The Pechersk Lavra is an 11th-century Orthodox monastery in the heart of Kyiv.  (Reuters: Valentyn Ogirenko)

Mr Tkachenko said photographs of such a senior church figure as the Metropolitan with an electronic tag around his leg would have been confronting to many people.

But he did not express sympathy for his claims of hardship. 

"He was, for many years, moving, not with this thing [around his ankle], but in a Mercedes car. So he used to know how to live a lucrative life," he said. 

Asked about the view of some Ukrainians that the church had become a nest of spies, Mr Tkachenko said there was evidence of collaboration and misinformation. 

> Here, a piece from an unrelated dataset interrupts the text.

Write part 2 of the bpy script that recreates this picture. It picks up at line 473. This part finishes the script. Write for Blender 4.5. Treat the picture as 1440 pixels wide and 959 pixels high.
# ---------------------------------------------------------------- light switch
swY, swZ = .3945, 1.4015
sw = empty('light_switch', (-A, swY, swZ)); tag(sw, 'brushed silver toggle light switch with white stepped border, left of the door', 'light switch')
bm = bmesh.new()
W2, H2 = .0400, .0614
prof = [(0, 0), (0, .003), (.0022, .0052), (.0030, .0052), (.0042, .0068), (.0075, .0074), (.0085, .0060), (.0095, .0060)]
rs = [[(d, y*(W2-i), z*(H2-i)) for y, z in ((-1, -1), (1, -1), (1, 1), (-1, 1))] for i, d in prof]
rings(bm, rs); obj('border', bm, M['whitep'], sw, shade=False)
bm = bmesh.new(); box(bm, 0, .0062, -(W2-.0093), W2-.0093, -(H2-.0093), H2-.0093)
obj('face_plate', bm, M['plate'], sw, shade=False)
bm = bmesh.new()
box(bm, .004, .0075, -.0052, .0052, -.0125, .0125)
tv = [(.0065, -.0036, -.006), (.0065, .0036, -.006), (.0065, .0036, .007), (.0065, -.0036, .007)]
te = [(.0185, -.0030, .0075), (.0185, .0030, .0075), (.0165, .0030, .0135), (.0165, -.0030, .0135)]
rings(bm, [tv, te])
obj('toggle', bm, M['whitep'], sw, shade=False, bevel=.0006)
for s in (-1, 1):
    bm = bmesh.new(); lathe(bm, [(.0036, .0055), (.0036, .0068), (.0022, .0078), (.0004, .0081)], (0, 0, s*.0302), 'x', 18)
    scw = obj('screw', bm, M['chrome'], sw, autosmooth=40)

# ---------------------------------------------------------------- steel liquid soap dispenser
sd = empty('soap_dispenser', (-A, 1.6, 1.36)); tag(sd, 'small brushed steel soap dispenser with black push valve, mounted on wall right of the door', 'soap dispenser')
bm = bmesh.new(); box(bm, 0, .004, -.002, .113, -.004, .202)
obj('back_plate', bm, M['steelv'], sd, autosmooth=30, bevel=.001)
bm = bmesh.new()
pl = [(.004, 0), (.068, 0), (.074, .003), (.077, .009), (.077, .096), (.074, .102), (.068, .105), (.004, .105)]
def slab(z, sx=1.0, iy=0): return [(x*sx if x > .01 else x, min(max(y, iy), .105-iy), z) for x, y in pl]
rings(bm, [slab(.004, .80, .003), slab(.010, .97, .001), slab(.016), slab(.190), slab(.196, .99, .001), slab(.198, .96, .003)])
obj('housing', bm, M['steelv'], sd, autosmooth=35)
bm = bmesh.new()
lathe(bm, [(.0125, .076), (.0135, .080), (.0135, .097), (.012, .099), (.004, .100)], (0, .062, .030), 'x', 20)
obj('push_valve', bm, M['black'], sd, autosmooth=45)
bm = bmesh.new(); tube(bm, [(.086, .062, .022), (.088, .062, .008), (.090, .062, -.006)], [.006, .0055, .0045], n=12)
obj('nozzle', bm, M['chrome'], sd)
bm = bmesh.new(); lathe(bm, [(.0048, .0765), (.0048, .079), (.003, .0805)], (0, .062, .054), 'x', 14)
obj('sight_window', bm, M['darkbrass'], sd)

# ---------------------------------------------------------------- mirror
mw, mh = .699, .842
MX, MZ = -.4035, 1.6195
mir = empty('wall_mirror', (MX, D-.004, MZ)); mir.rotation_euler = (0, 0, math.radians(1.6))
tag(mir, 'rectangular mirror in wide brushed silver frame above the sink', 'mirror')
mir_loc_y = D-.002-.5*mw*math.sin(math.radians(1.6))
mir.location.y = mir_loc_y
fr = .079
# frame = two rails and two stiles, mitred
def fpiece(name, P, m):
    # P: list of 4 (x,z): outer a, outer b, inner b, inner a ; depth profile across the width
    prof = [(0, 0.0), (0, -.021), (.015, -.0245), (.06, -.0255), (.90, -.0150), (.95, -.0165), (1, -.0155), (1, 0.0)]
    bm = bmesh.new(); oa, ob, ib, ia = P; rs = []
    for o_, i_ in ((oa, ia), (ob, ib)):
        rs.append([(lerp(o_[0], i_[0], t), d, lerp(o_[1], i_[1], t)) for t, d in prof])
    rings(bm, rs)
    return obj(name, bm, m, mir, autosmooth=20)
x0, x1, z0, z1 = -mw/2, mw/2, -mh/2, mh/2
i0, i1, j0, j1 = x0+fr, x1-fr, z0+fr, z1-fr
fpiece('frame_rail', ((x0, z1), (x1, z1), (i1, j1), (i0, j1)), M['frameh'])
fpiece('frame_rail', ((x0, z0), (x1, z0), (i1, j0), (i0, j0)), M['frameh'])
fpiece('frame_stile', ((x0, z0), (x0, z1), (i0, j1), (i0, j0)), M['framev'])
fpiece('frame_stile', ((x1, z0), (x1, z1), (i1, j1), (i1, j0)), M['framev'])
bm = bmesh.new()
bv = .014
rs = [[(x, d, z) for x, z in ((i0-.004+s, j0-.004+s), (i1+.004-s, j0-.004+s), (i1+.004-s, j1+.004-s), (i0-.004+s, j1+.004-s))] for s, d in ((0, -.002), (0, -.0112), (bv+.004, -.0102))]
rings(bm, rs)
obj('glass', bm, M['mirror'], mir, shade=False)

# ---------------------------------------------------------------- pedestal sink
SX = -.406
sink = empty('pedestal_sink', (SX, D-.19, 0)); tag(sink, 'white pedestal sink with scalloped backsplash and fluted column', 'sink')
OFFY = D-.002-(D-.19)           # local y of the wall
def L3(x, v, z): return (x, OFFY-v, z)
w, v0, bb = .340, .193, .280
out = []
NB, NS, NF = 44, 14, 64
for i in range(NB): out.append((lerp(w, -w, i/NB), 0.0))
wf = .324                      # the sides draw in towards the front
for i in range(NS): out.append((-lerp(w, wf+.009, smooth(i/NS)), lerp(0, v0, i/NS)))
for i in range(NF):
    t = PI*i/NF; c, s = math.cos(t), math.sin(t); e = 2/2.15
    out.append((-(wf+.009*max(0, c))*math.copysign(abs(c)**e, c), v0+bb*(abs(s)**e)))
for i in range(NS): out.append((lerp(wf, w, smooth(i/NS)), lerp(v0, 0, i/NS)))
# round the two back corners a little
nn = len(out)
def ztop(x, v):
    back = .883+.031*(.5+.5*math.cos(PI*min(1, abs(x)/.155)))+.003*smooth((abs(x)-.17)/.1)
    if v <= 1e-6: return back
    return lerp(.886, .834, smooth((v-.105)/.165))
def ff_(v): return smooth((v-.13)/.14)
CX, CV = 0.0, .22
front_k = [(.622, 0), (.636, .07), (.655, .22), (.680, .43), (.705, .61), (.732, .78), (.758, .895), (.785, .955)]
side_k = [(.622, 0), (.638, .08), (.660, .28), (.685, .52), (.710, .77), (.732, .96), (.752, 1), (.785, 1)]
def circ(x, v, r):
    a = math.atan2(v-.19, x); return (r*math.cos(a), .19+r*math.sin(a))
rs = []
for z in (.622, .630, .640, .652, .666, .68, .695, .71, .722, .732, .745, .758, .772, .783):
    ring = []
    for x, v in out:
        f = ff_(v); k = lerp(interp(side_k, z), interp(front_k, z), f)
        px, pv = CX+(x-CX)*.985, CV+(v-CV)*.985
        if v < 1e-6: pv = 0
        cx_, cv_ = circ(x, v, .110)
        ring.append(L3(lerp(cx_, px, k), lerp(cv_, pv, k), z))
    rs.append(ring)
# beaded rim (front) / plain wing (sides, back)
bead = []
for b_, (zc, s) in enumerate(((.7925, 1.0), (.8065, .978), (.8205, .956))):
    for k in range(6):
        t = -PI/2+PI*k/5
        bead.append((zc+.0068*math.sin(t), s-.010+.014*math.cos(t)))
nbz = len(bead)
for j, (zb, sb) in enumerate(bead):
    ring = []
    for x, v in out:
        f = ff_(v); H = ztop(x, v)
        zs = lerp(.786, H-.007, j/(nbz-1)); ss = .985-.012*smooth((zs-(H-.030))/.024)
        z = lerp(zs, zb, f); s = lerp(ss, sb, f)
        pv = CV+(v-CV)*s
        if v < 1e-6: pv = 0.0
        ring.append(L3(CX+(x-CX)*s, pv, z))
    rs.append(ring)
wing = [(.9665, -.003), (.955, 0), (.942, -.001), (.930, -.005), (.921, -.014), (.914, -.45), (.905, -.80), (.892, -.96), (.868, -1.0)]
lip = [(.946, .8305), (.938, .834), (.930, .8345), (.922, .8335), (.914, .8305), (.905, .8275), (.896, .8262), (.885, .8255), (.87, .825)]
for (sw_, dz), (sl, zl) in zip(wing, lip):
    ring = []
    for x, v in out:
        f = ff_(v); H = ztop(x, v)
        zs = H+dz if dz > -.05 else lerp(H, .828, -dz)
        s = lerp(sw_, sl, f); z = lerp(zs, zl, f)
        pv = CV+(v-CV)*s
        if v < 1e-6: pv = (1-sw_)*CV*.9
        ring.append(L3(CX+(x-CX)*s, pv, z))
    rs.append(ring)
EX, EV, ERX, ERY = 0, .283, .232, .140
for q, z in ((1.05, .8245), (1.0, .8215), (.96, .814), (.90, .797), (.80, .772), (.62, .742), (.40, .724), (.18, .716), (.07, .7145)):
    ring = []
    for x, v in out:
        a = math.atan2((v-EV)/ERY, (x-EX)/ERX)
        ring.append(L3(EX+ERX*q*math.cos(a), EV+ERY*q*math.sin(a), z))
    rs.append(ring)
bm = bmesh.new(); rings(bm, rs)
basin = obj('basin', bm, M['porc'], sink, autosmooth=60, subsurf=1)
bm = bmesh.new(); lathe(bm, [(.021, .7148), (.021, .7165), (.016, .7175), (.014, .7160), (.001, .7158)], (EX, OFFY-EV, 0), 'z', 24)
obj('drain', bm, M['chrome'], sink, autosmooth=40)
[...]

"Unfortunately during the war, many cases happened where representatives of the [UOC-MP] were directly collaborative with Russian troops, or were provoking their believers … and spreading disinformation," he said. 

"So as a machine of mass media, the Kremlin is using [the church] as a propagandistic machine tool in the war." 

Mr Tkachenko said the question of loyalty within Ukraine's churches was not about freedom of speech and freedom of religion. 

"This is a question to Russia, not for Ukraine," Mr Tkachenko said.

"In Ukraine there are a lot of different representatives of religious organisations – Jewish, Muslim, Protestants, Greek Catholics and so on. It was always a sort of dialogue between them, a sort of consensus on how to act."

And so while a political battle of sorts rages inside the Lavra, the rest of Ukraine continues its war with Russia. 

"If you ask ordinary Ukrainians, 95 or 97 per cent of them will respond that they believe this war should be finished as soon as possible, but with only one caveat: victory for Ukraine," he said.